He's only 25 years old, but Ben Kaufman is already something of a veteran when it comes to the process of designing and manufacturing consumer products. Immediately after he received his high school diploma in 2005, Kaufman launched his first company Mophie, to sell a $40 lanyard, case, and headphone combo for the orignal iPhone Shuffle. Called the Song Sling, Kaufman designed the product himself while still in school. Mophie's next product idea, a case for the iPod Nano, led to a MacWorld Expo Best of Show Award, $1.5 million in funding from Village Ventures, and a new CEO to replace Kaufman, who didn't have enough experience according to the VC firm.
As the company kept cranking out new products, Kaufman quickly realized he was more passionate about the process of building things than actually selling them. He sold his stake in Mophie, which now makes iPhone cases that boost battery life, and for his next venture Kaufman decided to form a company that would help with all the stuff that he enjoyed and often struggled with. To take little more than an idea and develop it into a product ready for store shelves.
Today, Kaufman runs Quirky, a three-year-old community for inventors that helps them get from that eureka moment, to manufacturing and ultimately sales. Aside from the initial genius idea, Quirky does all the heavy lifting, but in return it takes a chunk of the revenue from the sales of the products it brings to market.
It works like this: You submit your idea to Quirky's website and pay a $10 fee. Recent submissions include a women's tote bag with a compartment for an umbrella and spare shoes, and a spoon-thermometer combination that could tell you whether your coffee is scalding hot or just warm enough. The community can contribute to your product submission by researching for prior art, adding revisions to the idea, suggesting a different product name, and advising how much they would pay for the product if they could buy it now.
If an invention gains popularity, and the Quirky team sees the potential, it moves to the "Under Consideration" pool of products. Quirky picks two products per week that it will help get ready for production, a process that can include everything from engineering the product to picking colors and finishes. Quirky pays the manufacturing costs of the product, assuming the risk if your great idea fails. But it's betting on its extensive product development process to make sure whatever it sells is a hit. If your product makes it into Quirky's online store or onto a store shelf, you get a minimum return of 42 percent of sales of the product from Quirky's website and external retailers.

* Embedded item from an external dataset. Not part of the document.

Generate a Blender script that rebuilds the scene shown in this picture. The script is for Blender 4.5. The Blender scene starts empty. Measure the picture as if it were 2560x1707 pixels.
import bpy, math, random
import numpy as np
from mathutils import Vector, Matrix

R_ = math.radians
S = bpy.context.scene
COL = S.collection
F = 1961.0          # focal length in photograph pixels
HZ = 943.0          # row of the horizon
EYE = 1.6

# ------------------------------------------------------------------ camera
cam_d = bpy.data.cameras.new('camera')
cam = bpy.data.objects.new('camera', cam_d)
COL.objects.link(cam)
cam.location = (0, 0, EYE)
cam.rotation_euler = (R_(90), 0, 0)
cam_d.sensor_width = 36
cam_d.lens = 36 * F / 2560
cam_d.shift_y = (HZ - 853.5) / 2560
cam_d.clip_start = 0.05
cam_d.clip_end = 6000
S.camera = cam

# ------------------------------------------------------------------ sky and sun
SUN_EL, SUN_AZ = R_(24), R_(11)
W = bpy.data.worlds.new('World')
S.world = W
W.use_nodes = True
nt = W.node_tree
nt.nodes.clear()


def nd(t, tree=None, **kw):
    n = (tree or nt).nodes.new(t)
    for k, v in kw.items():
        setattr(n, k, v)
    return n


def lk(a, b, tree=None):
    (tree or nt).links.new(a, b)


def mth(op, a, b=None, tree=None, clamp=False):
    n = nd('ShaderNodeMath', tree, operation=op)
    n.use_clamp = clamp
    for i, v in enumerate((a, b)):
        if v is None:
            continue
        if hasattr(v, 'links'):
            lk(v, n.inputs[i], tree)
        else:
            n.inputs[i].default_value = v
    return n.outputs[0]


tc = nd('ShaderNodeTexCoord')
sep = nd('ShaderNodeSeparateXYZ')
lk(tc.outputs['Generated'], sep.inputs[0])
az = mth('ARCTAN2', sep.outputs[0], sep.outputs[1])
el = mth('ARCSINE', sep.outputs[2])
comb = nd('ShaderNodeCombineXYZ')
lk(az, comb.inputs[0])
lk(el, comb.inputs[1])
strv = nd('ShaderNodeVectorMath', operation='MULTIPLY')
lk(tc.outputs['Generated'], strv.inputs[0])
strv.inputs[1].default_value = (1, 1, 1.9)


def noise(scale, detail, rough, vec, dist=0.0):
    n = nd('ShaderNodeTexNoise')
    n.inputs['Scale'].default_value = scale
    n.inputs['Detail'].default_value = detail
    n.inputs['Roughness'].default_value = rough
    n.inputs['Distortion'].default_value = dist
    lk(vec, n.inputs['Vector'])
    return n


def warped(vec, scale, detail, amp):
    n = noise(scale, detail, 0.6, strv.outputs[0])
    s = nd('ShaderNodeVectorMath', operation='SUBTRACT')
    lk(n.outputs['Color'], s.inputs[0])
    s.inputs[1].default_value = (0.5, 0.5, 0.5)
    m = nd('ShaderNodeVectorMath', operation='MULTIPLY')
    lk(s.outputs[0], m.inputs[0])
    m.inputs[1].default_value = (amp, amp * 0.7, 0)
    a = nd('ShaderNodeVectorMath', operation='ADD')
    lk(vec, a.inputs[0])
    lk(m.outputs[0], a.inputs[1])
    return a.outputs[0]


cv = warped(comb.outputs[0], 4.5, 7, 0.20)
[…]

Kaufman's says his goal with Quirky is to help lone inventors realize their ideas with some help from their peers, minimize the hassles in the manufacturing process, and also wield the leverage that much larger players do. "We're not hiding the fact that building a product is really hard," says Kaufman. "But no retailer wants to deal with inventors, and no product company has a crowd-sourced pool of inventive ideas." His vision has landed Quirky some very deep-pocketed partners. Quirky recently closed $68 million in venture capital funding from venture firms Andreessen Horowitz, Kleiner Perkins Caufield & Byers, Norwest Venture Partners, and RRE Ventures.
Quirky already has several successful products under its belt and relationships with popular retailers including Target, Ace Hardware, The Container Store, and Amazon, among others. There's Pivot Power, a power strip that pivots and adjusts to fit those large brick-like plugs. In the 15 months it's been available for sale, Pivot Power has earned its inventor, Jake Zien, more than $300,000, according to Quirky figures.
For Zien, Quirky was the best option to turn his idea for an adjustable power strip into a real product. At 17, Zien spoke with an intellectual property attorney about his idea. "His recommendation to me was to first secure a patent, and then to approach manufacturers of other power strips and attempt to sell them the intellectual property," Zien wrote in an e-mail. "This scenario would have required a huge upfront investment, offered no guarantee that my product would be manufactured, and even if it were, I would have nothing more than an anecdote to prove that it had been my idea." Several years later, when the attorney told Zien about Quirky, Zien decided it was the best option for his invention.
Another Quirky success story is the Crate interlocking storage system (pictured at top), the first Quirky product made completely in the United States. Crates fits into one of Quirky's sub-goals to encourage American manufacturing, says Kaufman.
Kaufman says the company's mission is to make inventing accessible to anyone. With the funding, Quirky will look for new communities to tap into for inventions. "There are smart communities of food bloggers, moms, fitness experts, and other pockets of creative people all over the world," says Kaufman. "We intend to give those groups their own invention machine."